Due to their large eccentricities, these objects are likely to have been
strongly perturbed by something, although it could not have been Neptune
because they do not come close enough to be scattered by that planet's
gravitational force. As both Sedna and 2000 CR105 also travel beyond 500
AU from the sun, one theory is that after being scattered by Neptune, a
passing star could have pulled their closest approaches away from the Sun.

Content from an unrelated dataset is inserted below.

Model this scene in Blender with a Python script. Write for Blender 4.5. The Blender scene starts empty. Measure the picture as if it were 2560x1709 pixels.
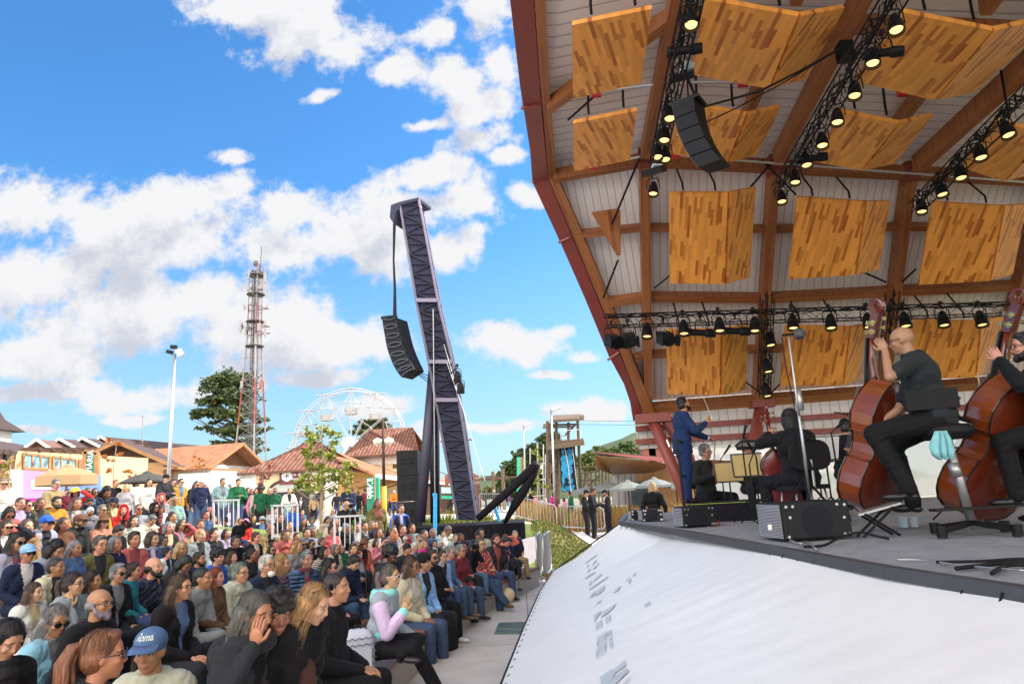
import bpy,bmesh,math,random
import numpy as np
from mathutils import Vector,Matrix,noise
R=math.radians
random.seed(7)
# ------------------------------------------------------------------ camera
SC=bpy.context.scene
COL=SC.collection
F=1707.0; CAMZ=2.05
PITCH,ROLL=R(12.6),R(3.3)
fw=Vector((0,math.cos(PITCH),math.sin(PITCH)))
u0=Vector((0,-math.sin(PITCH),math.cos(PITCH))); r0=Vector((1,0,0))
rt=r0*math.cos(ROLL)-u0*math.sin(ROLL); up=r0*math.sin(ROLL)+u0*math.cos(ROLL)
CAM=Vector((0,0,CAMZ))
cd=bpy.data.cameras.new('camera'); cam=bpy.data.objects.new('camera',cd); COL.objects.link(cam)
cd.sensor_width=36; cd.lens=F/2560*36; cd.clip_start=.05; cd.clip_end=5000
M=Matrix((rt,up,-fw)).transposed().to_4x4(); M.translation=CAM; cam.matrix_world=M
SC.camera=cam
def ray(px,py):return fw+rt*((px-1280)/F)+up*((854.5-py)/F)
def P(px,py,Y):d=ray(px,py); return CAM+d*(Y/d.y)
def G(px,py,z):d=ray(px,py); return CAM+d*((z-CAMZ)/d.z)
def onpl(px,py,p0,n):d=ray(px,py); return CAM+d*((p0-CAM).dot(n)/d.dot(n))
def D(px,py,dep):return CAM+ray(px,py)*dep
def proj(p):
 q=p-CAM; z=q.dot(fw); return 1280+q.dot(rt)/z*F,854.5-q.dot(up)/z*F,z
 # ------------------------------------------------------------------ light
SUN_EL,SUN_AZ=40.0,68.0
w=bpy.data.worlds.new('World'); SC.world=w; w.use_nodes=True
NT=w.node_tree; NT.nodes.clear()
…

Buffy is clearly a member of the "Extended Scattered Disk". However,
Buffy's almost circular orbit makes it stand out from the other members.
In addition, Buffy's large orbital tilt is not so easily explained by
the passing star idea. If a star could have affected Buffy so strongly,
it should also have disrupted much of the main Kuiper belt as well.
Since astronomers do not detect that strong disruption, a more complex
theory is needed to explain Buffy's orbit.

The elusive explanation may lie in side-effects from rearrangements of
the Solar System early in its history. One possibility is that as
Neptune's orbit slowly expanded in the young Solar System, complex
gravitational interactions could have caused some Kuiper belt orbits to
circularize and tilt. While Buffy's orbit could have been created this
way, this theory would not seem to explain 2000 CR105 and Sedna. This
new discovery is exciting because it causes us to rethink our
understanding of how the Kuiper belt formed.

The Future

Over the last half decade, theories about the formation of our outer
Solar System have been pushed to their limits: unusual Kuiper belt
objects, like Buffy, which never come close to Neptune yet have high
inclination must be explained.

Although theories that explain individual objects exist, reproducing the
entire ensemble of known objects with one process poses a difficult
challenge to current solar system models. Because the unusual objects,
like Buffy, are very rare, astronomers are still scratching the surface
of the dark corners of the Kuiper belt. Future large-scale surveys that
systematically explore the Kuiper belt are the only way unlock the
mysteries of what happened early in the history of our Solar System.

LINKS

* 3D simulation of Buffy's orbit, copyright dunnbypaul.net. Please note
this is an 11MB MPEG movie.
http://www.cfeps.astrosci.ca/4b7/Buffy-simulation.mpg

* A black and white, EPS version of the face-on view of the Solar System
(first figure above).
http://www.cfeps.astrosci.ca/4b7/4b7orb_bw.eps

* A black and white, EPS version of the side-on view of the Solar System
(second figure above).
http://www.cfeps.astrosci.ca/4b7/4b7inc_bw.eps

* A slightly more technical web page on Buffy, with some more
information and details.
http://www.cfeps.astrosci.ca/4b7/techie.html

* Also, orbital element diagrams, a pair of technical figures describing
the orbital parameters of 2004 XR190 (in red, with uncertainty estimate)
relative to other known Kuiper belt objects whose orbits have been
observed for more than two years.
http://www.cfeps.astrosci.ca/4b7/plotelem.gif

For reference: The first link on this web page
http://www.astro.ubc.ca/people/gladman/pub.html goes to a only
slightly-technical recent review paper in Science about orbital
population of the outer Solar System.

[NOTE: Images and contact info are available at
http://www.cfeps.astrosci.ca/4b7/ ]

For now, the discoverers are using the temporary nickname
"Buffy" to identify the new object, although they have proposed a
different official name in keeping with normal procedures for naming
such objects.

Normal procedures involve waiting until the object is numbered before
submitting a name proposal. The object has not been numbered.